Religious Jew Named Israeli Deputy CoS

  • Middle East Newsline
  • October 06, 2010
TEL AVIV [MENL] -- For the first time, an Orthodox Jew has been named
Israel's deputy military chief.
    Israel's media asserted that Defense Minister Ehud Barak has appointed
an observant Jew as the military's deputy chief of staff. The appointment,
which has not been announced, was identified as that of Yair Naveh, a
retired major general and former chief of Central Command.
    "There will be an announcement very soon," an Israeli source said.

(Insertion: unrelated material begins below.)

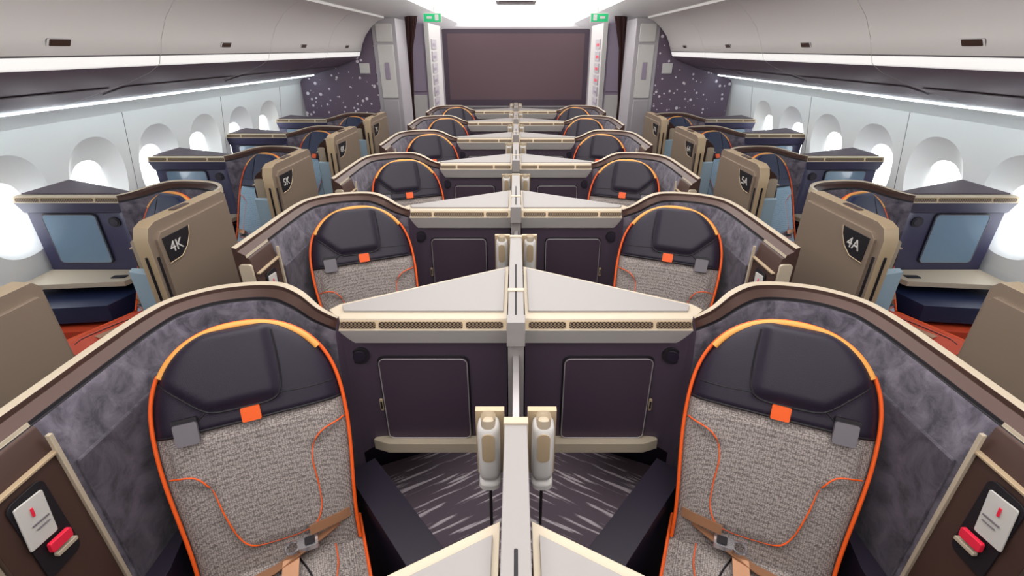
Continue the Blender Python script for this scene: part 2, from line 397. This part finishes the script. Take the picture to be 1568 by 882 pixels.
# ------------------------------------------------------------ console cabinet
def build_console(window=False):
    mb = MB()
    face = NCHAR if window else CHAR; door = MONB if window else CHAR2
    zb = 0.60
    front = catmull([(-0.03, 1.335), (-0.25, 1.335), (-0.46, 1.335), (-0.515, 1.322), (-0.55, 1.29)], 4)
    poly = [tuple(p) for p in front] + [(-0.60, 1.35), (-0.577, 1.39), (-0.03, 1.69)]
    mb.prism(poly, zb, 1.135, face)
    top_m = CTOP if not window else CHAR2
    tp = [(-0.028, 1.315), (-0.56, 1.315), (-0.60, 1.36), (-0.578, 1.397), (-0.028, 1.705)]
    mb.prism(tp, 1.136, 1.150, [CREAM] * 5, CREAM if not window else BROWN)
    tp2 = [(-0.040, 1.340), (-0.545, 1.340), (-0.562, 1.378), (-0.040, 1.673)]
    mb.prism(tp2, 1.1505, 1.158, top_m)
    pr = [(1.345, 1.152), (1.300, 1.152), (1.297, 1.147), (1.288, 1.121), (1.285, 1.117), (1.320, 1.050), (1.340, 1.040), (1.345, 1.040)]
    mb.prism(pr, -0.028, -0.552, [CREAM, CREAM, GOLD, CREAM, WHITE if not window else face, CREAM if not window else face, face, face], CREAM, axis='x')
    d = Vector((0, 1.288 - 1.297, 1.121 - 1.147)).normalized()
    for a, b in ((-0.545, -0.435), (-0.425, -0.165), (-0.155, -0.04)):
        mb.rplate(((a + b) / 2, 1.2905, 1.134), (1, 0, 0), -d, b - a, 0.021, 0.006, 0.002, VENT)
    cx, w = (-0.24, 0.27) if window else (-0.308, 0.292)
    cz, h = (0.885, 0.30) if window else (0.815, 0.34)
    mb.rplate((cx, 1.334, cz), (1, 0, 0), (0, 0, 1), w + 0.014, h + 0.014, 0.024, 0.003, BLACK)
    rim = mb.rplate((cx, 1.332, cz), (1, 0, 0), (0, 0, 1), w, h, 0.02, 0.010, door)
    mb.tube(rim, 0.0022, GREYCL if window else RIM, 6, True)
    if not window:
        mb.rplate((cx - w / 2 - 0.013, 1.333, 0.79), (1, 0, 0), (0, 0, 1), 0.012, 0.05, 0.004, 0.006, GOLD)
        mb.rplate((cx - w / 2 - 0.013, 1.328, 0.79), (1, 0, 0), (0, 0, 1), 0.006, 0.03, 0.002, 0.004, BLACK)
    c0 = Vector((-0.512, 1.322, 1.00)) if not window else Vector((-0.46, 1.333, 0.99))
    t = Vector((1, 0.25, 0)).normalized() if not window else Vector((1, 0, 0))
    mb.rplate(c0 + Vector((0, 0.004, 0)), t, (0, 0, 1), 0.060, 0.060, 0.029, 0.010, BLACK, seg=8)
    mb.rplate(c0 + Vector((0, -0.006, 0)), t, (0, 0, 1), 0.04, 0.04, 0.0195, 0.003, DARK, seg=8)
    if window:
        mb.prism([(-0.03, 1.10), (-0.52, 1.16), (-0.56, 1.33), (-0.03, 1.33)], 0.655, 0.685, CREAM)
        mb.rplate((-0.46, 1.22, 0.686), (1, -0.1, 0), (0, 1, 0), 0.07, 0.04, 0.006, 0.004, BLACK)
        mb.prism([(-0.03, 0.95), (-0.50, 1.02), (-0.56, 1.33), (-0.03, 1.33)], 0.50, 0.60, NAVY)
        mb.prism([(-0.03, 0.90), (-0.54, 0.98), (-0.58, 1.33), (-0.03, 1.33)], 0.02, 0.47, RED)
    else:
        mb.prism([(-0.085, 1.295), (-0.455, 1.295), (-0.51, 1.315), (-0.50, 1.36), (-0.085, 1.36)], 0.600, 0.642, CREAM)
        mb.prism([(-0.575, 1.20), (-0.50, 1.27), (-0.165, 0.87), (-0.185, 0.82), (-0.24, 0.80), (-0.275, 0.83)], 0.02, 0.60, DARK)
    return mb.mesh("console_window" if window else "console", 35)

# ------------------------------------------------------------ door panel
def build_door():
    mb = MB()
    pr = [(0.0, 0.03), (0.0, 1.20), (0.02, 1.245), (0.06, 1.262), (0.50, 1.272), (0.52, 1.25), (0.52, 0.03)]
    mb.prism(pr, -0.065, 0.0, [GOLD, GOLD, GOLD, GOLD, GOLD, DOORM, DOORM], DOORM, axis='x')
    pr2 = [(0.035, 0.10), (0.035, 1.19), (0.06, 1.215), (0.49, 1.228), (0.505, 1.21), (0.505, 0.10)]
    mb.prism(pr2, -0.001, 0.012, DOORM, axis='x')
    mb.box(0.0, 0.004, 0.014, 0.026, 0.60, 1.12, BLACK)
    mb.prism([(0.055, 1.19), (0.215, 1.195), (0.205, 1.16), (0.175, 1.115), (0.13, 1.085), (0.06, 1.08)], 0.012, 0.016, BLACK, axis='x')
    mb.tube([(0.016, 0.215, 1.197), (0.016, 0.205, 1.16), (0.016, 0.175, 1.115), (0.016, 0.13, 1.083), (0.016, 0.055, 1.077)], 0.0022, GOLD, 6)
    mb.rplate((-0.0325, 0.25, 1.266), (1, 0, 0), (0, 1, 0.02), 0.03, 0.10, 0.006, 0.004, BROWN)
    mb.rplate((-0.0325, 0.0, 0.75), (1, 0, 0), (0, 0, 1), 0.012, 0.75, 0.005, 0.004, BLACK)
    mb.prism([(-0.066, 0.01), (-0.17, 0.03), (-0.19, 0.07), (-0.066, 0.07)], 0.05, 1.04, WING)
    return mb.mesh("suite_door", 35)

seat_c = build_seat(DARK, TWEED, TWEED, "passenger_seat")
seat_w = build_seat(NAVY, TWEEDB, RED, "passenger_seat_blue")
shell = build_shell(); cons = build_console(False); consw = build_console(True); door = build_door()

P_ = 1.12
for n in range(0, 7):
    dy = P_ * (n - 1)
    for sx in (1, -1):
        obj("suite_shell", shell, (0, dy, 0), (sx, 1, 1), 0.001)
        obj("console_cabinet", cons, (0, dy, 0), (sx, 1, 1), 0.003)
        obj("passenger_seat", seat_c, (0, dy, 0), (sx, 1, 1))
for k in range(-1, 4):
    dy = 1.385 + P_ * k
    dd = dy
    if k == -1: dy -= 0.20; dd += 0.08
    for sd in (-1, 1):
        obj("suite_shell", shell, (sd * 2.885, dy, 0), (sd * 1.15, 1, 1), 0.001)
        obj("console_cabinet", consw, (sd * 2.885, dy, 0), (sd * 1.15, 1, 1), 0.003)
        obj("passenger_seat", seat_w, (sd * 2.685, dy + 0.07, 0), (sd, 1, 0.985))
        d = obj("suite_door", door, (sd * 1.50, dd + 0.465, 0), (-sd, 1, 1), 0.004, rot=sd * 0.09)
        lab = {-1: "3", 0: "4", 1: "5", 2: "6", 3: "7"}[k] + ("K" if sd < 0 else "A")
        cu = bpy.data.curves.new("label", 'FONT'); cu.body = lab; cu.size = 0.065; cu.extrude = 0.001
        cu.materials.append(CARD)
        to = bpy.data.objects.new("seat_label", cu); scene.collection.objects.link(to)
        to.parent = d
        to.rotation_euler = (math.radians(90), 0, math.radians(90))
        to.scale = (1 if sd < 0 else -1, 1, 1)
        to.location = (0.0175, 0.078 if sd < 0 else 0.165, 1.118)

# ------------------------------------------------------------ centre divider + lamps
mb = MB()
mb.box(-0.024, 0.024, 0.10, 0.80, 0.02, 1.195, CTOP)
mb.box(-0.003, 0.003, 0.10, 0.50, 1.194, 1.197, BLACK)
mb.box(-0.007, 0.007, 0.80, 1.22, 0.02, 1.06, CHAR)
mb.box(-0.009, 0.009, 0.80, 1.22, 1.06, 1.07, RIM)
mb.box(-0.027, 0.027, 1.19, 1.235, 1.12, 1.202, CTOP)
mb.box(-0.026, 0.026, 0.78, 0.80, 1.12, 1.20, CREAM)
mb.box(-0.027, 0.027, 0.28, 0.30, 1.12, 1.199, CREAM)
div = mb.mesh("divider")
for n in range(0, 8):
    obj("center_divider", div, (0, P_ * (n - 1), 0), (1, 1, 1), 0.003)
mb = MB()
def capsule(mb, c, w, d, z0, z1, m):
    pts = []
    for i in range(20):
        a = 2 * math.pi * i / 20; ca, sa = math.cos(a), math.sin(a)
        pts.append((c[0] + w * math.copysign(abs(ca) ** 0.7, ca), c[1] + d * math.copysign(abs(sa) ** 0.7, sa)))
    vs = []; zz = [(z0, 0.6), (z0 + 0.006, 0.9), (z0 + 0.02, 1), (z1 - 0.02, 1), (z1 - 0.006, 0.92), (z1, 0.7)]
    for z, k in zz:
        for p in pts: vs.append((c[0] + (p[0] - c[0]) * k, c[1] + (p[1] - c[1]) * k, z))
    fs = []
    for j in range(5):
        for i in range(20): fs.append((j * 20 + i, j * 20 + (i + 1) % 20, (j + 1) * 20 + (i + 1) % 20, (j + 1) * 20 + i))
    fs += [tuple(reversed(range(20))), tuple(range(100, 120))]
    mb.add(vs, fs, m)
capsule(mb, (-0.060, 0.815), 0.025, 0.026, 1.015, 1.175, WHITE)
capsule(mb, (-0.060, 0.815), 0.0255, 0.0265, 0.985, 1.012, WHITE)
capsule(mb, (-0.060, 0.810), 0.016, 0.018, 1.172, 1.18, CREAM)
mb.rplate((-0.060, 0.790, 1.12), (1, 0, 0), (0, 0, 1), 0.028, 0.08, 0.013, 0.003, GOLD)
mb.tube([(-0.060, 0.815, 0.99), (-0.060, 0.815, 0.02)], 0.004, BLACK, 6)
mb.box(-0.090, -0.026, 0.835, 0.85, 1.0, 1.185, GOLD)
lamp = mb.mesh("lamp", 50)
for n in range(0, 7):
    for sx in (1, -1):
        obj("reading_lamp", lamp, (0, P_ * n, 0), (sx, 1, 1))

# ------------------------------------------------------------ floor
mb = MB(); mb.box(-2.9, 2.9, -2, 12, -0.05, 0, CARPET); obj("floor", mb.mesh("floor"))

# ------------------------------------------------------------ side walls with windows
WY = [0.76 + 0.635 * i for i in range(9)]
def build_wall(sd):
    mb = MB()
    A = Vector((sd * 2.79, 0, 1.50)); Bt = Vector((sd * 2.90, 0, 0.72))
    up = (A - Bt).normalized(); H = (A - Bt).length
    outn = Vector((sd * up.z, 0, -sd * up.x)); outn.normalize()
    q0 = 0.37
    def W(y, q, n): return Bt + up * q + Vector((0, y, 0)) + outn * n
    y0 = WY[0] - 0.3175
    NP = 48
    for i, yc in enumerate(WY):
        c = q0
        rect = []
        for k in range(NP):
            a = 2 * math.pi * k / NP
            dx, dz = math.cos(a), math.sin(a)
            hi = (H - c) if dz > 0 else c
            t = min(0.3175 / abs(dx) if abs(dx) > 1e-6 else 9, hi / abs(dz) if abs(dz) > 1e-6 else 9)
            rect.append((dx * t, dz * t))
        def ell(rx, rz, oz=0):
            return [(rx * math.copysign(abs(math.cos(2 * math.pi * k / NP)) ** 0.88, math.cos(2 * math.pi * k / NP)),
                     oz + rz * math.copysign(abs(math.sin(2 * math.pi * k / NP)) ** 0.88, math.sin(2 * math.pi * k / NP))) for k in range(NP)]
        loops = [(rect, 0), (ell(0.245, 0.295), 0), (ell(0.235, 0.285), 0.012), (ell(0.175, 0.220, -0.035), 0.065), (ell(0.150, 0.190, -0.06), 0.08), (ell(0.132, 0.175, -0.065), 0.11)]
        vs = []
        for lp, dn in loops:
            vs += [W(yc + p[0], c + p[1], dn) for p in lp]
        fs = []
        for j in range(len(loops) - 1):
            for k in range(NP):
                k2 = (k + 1) % NP
                fs.append((j * NP + k, j * NP + k2, (j + 1) * NP + k2, (j + 1) * NP + k))
        mb.add(vs, fs, WALLM)
        for sx, sz in ((1, 1), (-1, 1), (-1, -1), (1, -1)):
            cor = (0.3175 * sx, (H - c) if sz > 0 else -c)
            best = None
            for k in range(NP):
                k2 = (k + 1) % NP
                on1 = abs(abs(rect[k][0]) - 0.3175) < 1e-5; on2 = abs(abs(rect[k2][0]) - 0.3175) < 1e-5
                if on1 != on2 and rect[k][0] * sx > 0 and rect[k][1] * sz > 0: best = (k, k2)
            if best:
                mb.add([W(yc + cor[0], c + cor[1], 0)] + [W(yc + rect[k][0], c + rect[k][1], 0) for k in best], [(0, 1, 2)], WALLM)
        g = MB(); e = ell(0.134, 0.177, -0.065)
        g.add([W(yc + p[0], c + p[1], 0.105) for p in e], [tuple(range(NP))], GLASSW)
        obj("window_%d" % (i + 1 + (9 if sd > 0 else 0)), g.mesh("window"))
    ye = WY[-1] + 0.3175
    def strip(ptsz, ya, yb):
        n = len(ptsz)
        mb.add([(sd * x, ya, z) for x, z in ptsz] + [(sd * x, yb, z) for x, z in ptsz], [(i, i + 1, n + i + 1, n + i) for i in range(n - 1)], WALLM)
    strip([(2.58, 1.61), (2.70, 1.58), (2.76, 1.55), (2.79, 1.50)], -2, 12)
    strip([(2.90, 0.72), (2.91, 0.4), (2.86, 0.0)], -2, 12)
    strip([(2.79, 1.50), (2.90, 0.72)], -2, y0); strip([(2.79, 1.50), (2.90, 0.72)], ye, 12)
    for yc in WY[::2]:
        mb.tube([W(yc + 0.3175, 0.0, -0.001), W(yc + 0.3175, H, -0.001)], 0.002, GREYCL, 4)
    obj("wall_left" if sd < 0 else "wall_right", mb.mesh("wall"))
build_wall(-1); build_wall(1)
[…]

    Naveh helped plan and execute Israel's expulsion of nearly 16,000 Jews
from the Gaza Strip and northern West Bank in 2005. When he was rejected for
the post of Defense Ministry director-general, Naveh went to India where he
served as adviser to the government on how to clear squatter villages.
    This marked the highest-level appointment of an Orthodox Jew in Israel's
military. Despite numerous Orthodox junior and mid-level officers, the
military has been regarded as a bastion of secularism and often excludes
religious Jews from top combat units, including the General Reconnaissance
Unit and the navy's Flotilla 13.
    In early 2010, Naveh, the brother of a former senior Cabinet minister,
was identified as the commander of a soldier who transferred more than 2,000
classified documents to an Israeli journalist
and which later went missing. The soldier, Anat Kam, who worked in Naveh's
office, has been under house arrest as a plea bargain was being arranged.
    The source said Barak approached Naveh, who resigned in 2007, to become
deputy chief of staff after two current officers rejected the offer. They
were identified as Maj. Gen. Gadi Eizenkot, head of Northern Command, and
Maj. Gen. Avi Mizrahi, head of Central Command.